What Is Arbitrage?
Arbitrage describes the act of buying a security in one market and simultaneously selling it in another market at a higher price, thereby enabling investors to profit from the temporary difference in cost per share.
Arbitrage is a widely used trading strategy and probably one of the oldest trading strategies to exist. Traders who engage in the strategy are called arbitrageurs.
Let me tell you a story about a “Chaiwala”! He was truly chaalu or shall we say, “Extra Smart”!! He would provide tea at ₹ 5 per cup and his cost of preparing the same was ₹ 4. Thus, he made a profit of ₹ 1. But he was not happy with making a profit of just ₹ 1. So he thought about how he could increase his profit.
It was then that he had a brainwave out of the blue! He identified a Government canteen which offered tea at ₹ 2. BIG IDEA! Wasn’t it? He could now simply buy tea for ₹ 2 and sell it for ₹ 5 and make a much better gain of ₹ 3 This buying of a thing in one market and selling in another market at a higher price is known as “Arbitrage”.

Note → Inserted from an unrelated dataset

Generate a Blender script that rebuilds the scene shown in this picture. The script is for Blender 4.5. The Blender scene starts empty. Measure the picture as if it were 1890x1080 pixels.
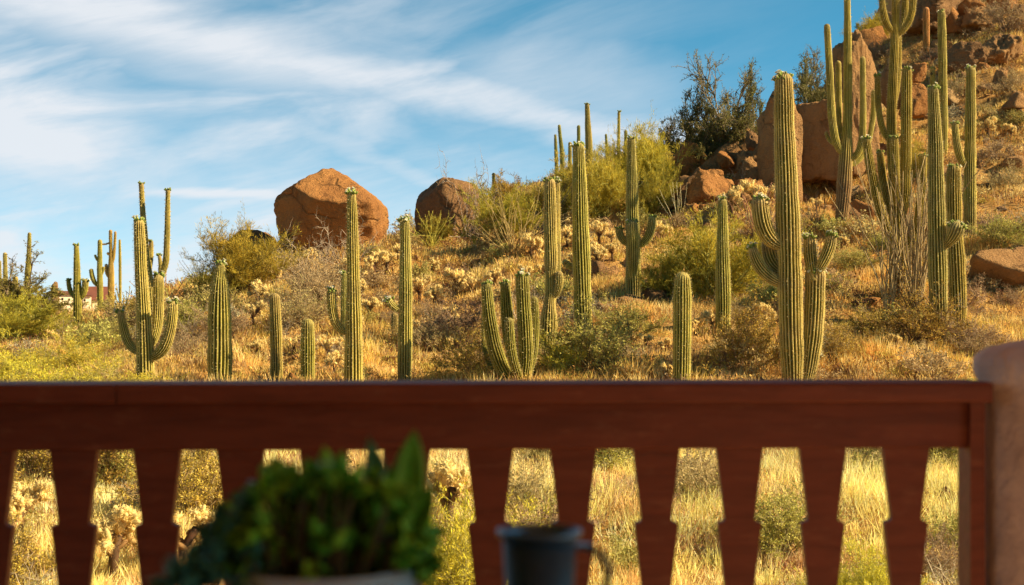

Similarly, if arbitrage opportunities exist, stocks too can be purchased in one market at a lower cost and sold in another at a higher cost.
So, for the next few days, our Chaiwala had a field day earning happily as he served his daily chai.
But Alas! Such arbitrage opportunities do not last long. As information flow increases and the arbitrage opportunity gets known, it soon starts to disappear. And this is exactly what happened in the case of our “chaiwala”.
The chaiwala had an assistant who one day spilled the beans about the “arbitrage” advantage being enjoyed by the chaiwala. Soon after that, the chaiwala was rounded up and he confessed about the arbitrage opportunity he had spotted.
Since his customers, in a sense, had been paying a fair price all this while since ₹ 5 had been the standard retail price in all canteens, the chaiwala was forgiven but was warned against adopting this practice again.
So, the arbitrage opportunity too vanished in thin air as the very next day, he was back in his own canteen making tea at ₹ 4 and selling it at ₹ 5.
Thus, it’s important to understand that “arbitrage” opportunities are short-lived. It is essentially a short window of opportunity that can be exploited by taking action at the right time. As information flow gets efficient, this opportunity vanishes as we saw in the case of the chaiwala.
KEY TAKEAWAYS
- Arbitrage occurs when a security is purchased in one market and simultaneously sold in another market, for a higher price.
- The temporary price difference of the same asset between the two markets lets traders lock in profits.
- Traders frequently attempt to exploit the arbitrage opportunity by buying a stock on a foreign exchange where the share price hasn’t yet been adjusted for the fluctuating exchange rate.
An arbitrage trade is considered to be a relatively low-risk exercise.